Data extract –
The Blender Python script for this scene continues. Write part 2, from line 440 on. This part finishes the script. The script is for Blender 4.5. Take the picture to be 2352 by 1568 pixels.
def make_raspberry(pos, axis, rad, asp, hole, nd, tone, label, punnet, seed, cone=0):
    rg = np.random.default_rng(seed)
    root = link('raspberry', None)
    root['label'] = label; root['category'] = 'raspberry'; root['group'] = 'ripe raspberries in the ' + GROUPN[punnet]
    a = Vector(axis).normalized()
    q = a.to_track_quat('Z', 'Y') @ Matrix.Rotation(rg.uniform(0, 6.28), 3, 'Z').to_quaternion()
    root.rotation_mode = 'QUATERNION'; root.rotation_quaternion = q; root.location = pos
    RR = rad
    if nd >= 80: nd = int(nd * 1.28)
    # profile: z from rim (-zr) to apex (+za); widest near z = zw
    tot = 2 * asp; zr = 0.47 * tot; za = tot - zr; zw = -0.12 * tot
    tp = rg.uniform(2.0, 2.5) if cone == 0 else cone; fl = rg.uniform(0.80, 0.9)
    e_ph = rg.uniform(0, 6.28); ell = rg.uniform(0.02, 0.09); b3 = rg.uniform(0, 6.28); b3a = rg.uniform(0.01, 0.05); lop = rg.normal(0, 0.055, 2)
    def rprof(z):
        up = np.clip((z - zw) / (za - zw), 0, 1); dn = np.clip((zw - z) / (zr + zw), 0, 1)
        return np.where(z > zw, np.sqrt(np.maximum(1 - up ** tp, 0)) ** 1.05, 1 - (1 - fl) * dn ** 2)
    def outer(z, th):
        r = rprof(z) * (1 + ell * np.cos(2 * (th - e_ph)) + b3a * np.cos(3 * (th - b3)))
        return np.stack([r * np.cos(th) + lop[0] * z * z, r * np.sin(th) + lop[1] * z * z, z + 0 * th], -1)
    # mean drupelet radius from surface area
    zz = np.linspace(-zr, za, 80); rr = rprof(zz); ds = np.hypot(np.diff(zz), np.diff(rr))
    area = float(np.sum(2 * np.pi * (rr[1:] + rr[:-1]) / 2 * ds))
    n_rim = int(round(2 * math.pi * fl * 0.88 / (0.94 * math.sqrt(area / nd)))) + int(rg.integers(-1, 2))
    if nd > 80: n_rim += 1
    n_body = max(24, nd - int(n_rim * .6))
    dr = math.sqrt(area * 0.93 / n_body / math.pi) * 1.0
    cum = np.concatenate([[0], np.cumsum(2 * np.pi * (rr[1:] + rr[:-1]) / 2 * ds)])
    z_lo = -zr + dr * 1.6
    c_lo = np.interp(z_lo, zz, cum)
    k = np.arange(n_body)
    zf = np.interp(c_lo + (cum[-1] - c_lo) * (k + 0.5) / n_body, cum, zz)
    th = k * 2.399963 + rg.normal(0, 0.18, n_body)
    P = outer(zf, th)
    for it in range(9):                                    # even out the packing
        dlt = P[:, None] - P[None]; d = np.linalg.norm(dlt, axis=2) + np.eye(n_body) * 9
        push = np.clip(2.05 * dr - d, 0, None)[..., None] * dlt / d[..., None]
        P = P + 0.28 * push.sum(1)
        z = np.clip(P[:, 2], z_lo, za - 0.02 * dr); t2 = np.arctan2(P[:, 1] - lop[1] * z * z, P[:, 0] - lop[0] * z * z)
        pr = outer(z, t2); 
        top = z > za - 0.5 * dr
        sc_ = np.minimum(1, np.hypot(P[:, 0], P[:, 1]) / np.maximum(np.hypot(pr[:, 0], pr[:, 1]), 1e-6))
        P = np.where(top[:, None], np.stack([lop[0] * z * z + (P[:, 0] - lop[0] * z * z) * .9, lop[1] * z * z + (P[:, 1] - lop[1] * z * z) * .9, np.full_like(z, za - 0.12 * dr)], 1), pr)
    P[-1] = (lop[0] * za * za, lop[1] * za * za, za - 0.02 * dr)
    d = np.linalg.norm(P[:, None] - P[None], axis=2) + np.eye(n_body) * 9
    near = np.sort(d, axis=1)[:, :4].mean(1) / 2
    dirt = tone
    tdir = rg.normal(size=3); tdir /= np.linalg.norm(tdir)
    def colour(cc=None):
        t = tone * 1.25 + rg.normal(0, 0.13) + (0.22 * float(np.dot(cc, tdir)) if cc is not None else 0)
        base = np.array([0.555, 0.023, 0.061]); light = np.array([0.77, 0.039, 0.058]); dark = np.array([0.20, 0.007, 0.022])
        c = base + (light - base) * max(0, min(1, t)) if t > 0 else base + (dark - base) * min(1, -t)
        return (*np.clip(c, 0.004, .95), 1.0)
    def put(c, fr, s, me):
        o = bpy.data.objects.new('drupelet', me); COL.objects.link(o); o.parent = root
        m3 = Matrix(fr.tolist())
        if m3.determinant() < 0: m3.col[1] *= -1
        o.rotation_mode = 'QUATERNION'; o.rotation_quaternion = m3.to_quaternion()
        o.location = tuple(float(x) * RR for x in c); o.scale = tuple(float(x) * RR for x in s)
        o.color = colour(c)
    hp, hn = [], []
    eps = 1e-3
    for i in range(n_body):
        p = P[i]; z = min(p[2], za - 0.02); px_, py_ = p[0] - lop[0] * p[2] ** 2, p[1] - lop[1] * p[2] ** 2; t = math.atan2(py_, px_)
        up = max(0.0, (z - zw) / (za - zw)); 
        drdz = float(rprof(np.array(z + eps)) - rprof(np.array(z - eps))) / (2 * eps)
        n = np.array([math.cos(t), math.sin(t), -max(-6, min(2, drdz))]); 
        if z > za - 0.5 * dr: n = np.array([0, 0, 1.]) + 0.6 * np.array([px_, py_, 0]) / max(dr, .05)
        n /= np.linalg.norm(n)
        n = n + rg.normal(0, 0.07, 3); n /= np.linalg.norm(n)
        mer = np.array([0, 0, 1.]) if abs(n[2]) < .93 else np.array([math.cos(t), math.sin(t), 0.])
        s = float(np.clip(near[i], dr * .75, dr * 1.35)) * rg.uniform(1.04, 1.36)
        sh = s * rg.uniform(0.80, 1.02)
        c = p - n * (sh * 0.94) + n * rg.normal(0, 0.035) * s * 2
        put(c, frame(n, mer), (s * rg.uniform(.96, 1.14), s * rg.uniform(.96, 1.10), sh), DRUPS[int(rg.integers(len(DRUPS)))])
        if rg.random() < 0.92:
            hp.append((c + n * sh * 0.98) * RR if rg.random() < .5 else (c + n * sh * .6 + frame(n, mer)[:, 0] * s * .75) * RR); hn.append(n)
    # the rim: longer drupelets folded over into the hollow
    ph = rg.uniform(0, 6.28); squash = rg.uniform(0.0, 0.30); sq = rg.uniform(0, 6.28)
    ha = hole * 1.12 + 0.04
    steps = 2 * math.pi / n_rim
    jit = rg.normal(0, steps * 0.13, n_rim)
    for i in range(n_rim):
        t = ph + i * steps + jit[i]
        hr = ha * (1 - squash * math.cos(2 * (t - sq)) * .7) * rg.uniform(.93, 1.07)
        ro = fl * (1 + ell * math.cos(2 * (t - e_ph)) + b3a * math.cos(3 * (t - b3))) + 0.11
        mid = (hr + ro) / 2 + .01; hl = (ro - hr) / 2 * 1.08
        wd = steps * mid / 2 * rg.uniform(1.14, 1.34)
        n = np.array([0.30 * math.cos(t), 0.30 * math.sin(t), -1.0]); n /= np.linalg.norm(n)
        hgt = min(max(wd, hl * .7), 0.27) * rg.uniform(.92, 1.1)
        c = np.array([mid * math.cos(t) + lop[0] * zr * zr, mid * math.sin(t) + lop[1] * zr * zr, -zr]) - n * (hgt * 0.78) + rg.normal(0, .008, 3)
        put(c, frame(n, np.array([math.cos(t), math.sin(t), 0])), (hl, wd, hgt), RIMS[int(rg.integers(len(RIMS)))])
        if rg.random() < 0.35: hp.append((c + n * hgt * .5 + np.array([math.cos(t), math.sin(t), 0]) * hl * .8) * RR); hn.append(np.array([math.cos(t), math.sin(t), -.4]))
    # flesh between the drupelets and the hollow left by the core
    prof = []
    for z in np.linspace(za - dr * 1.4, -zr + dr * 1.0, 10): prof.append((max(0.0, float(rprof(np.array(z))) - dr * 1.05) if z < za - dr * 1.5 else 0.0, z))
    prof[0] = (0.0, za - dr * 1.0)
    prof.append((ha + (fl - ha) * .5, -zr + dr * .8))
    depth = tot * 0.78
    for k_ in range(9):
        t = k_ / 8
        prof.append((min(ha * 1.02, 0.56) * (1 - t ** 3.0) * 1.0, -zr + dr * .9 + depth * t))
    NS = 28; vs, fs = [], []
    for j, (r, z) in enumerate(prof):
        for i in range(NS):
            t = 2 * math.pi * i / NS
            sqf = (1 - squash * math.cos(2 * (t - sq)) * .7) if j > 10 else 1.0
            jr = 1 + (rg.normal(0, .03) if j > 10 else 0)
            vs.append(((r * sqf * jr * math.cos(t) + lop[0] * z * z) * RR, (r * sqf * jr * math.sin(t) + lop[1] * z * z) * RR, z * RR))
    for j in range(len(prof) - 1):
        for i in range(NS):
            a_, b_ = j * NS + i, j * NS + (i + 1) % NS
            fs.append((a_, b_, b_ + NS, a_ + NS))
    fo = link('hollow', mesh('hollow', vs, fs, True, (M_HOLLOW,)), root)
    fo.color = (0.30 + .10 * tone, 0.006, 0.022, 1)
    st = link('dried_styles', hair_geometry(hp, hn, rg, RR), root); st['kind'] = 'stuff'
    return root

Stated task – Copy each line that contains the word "color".

Final result –
        o.color = colour(c)
    fo.color = (0.30 + .10 * tone, 0.006, 0.022, 1)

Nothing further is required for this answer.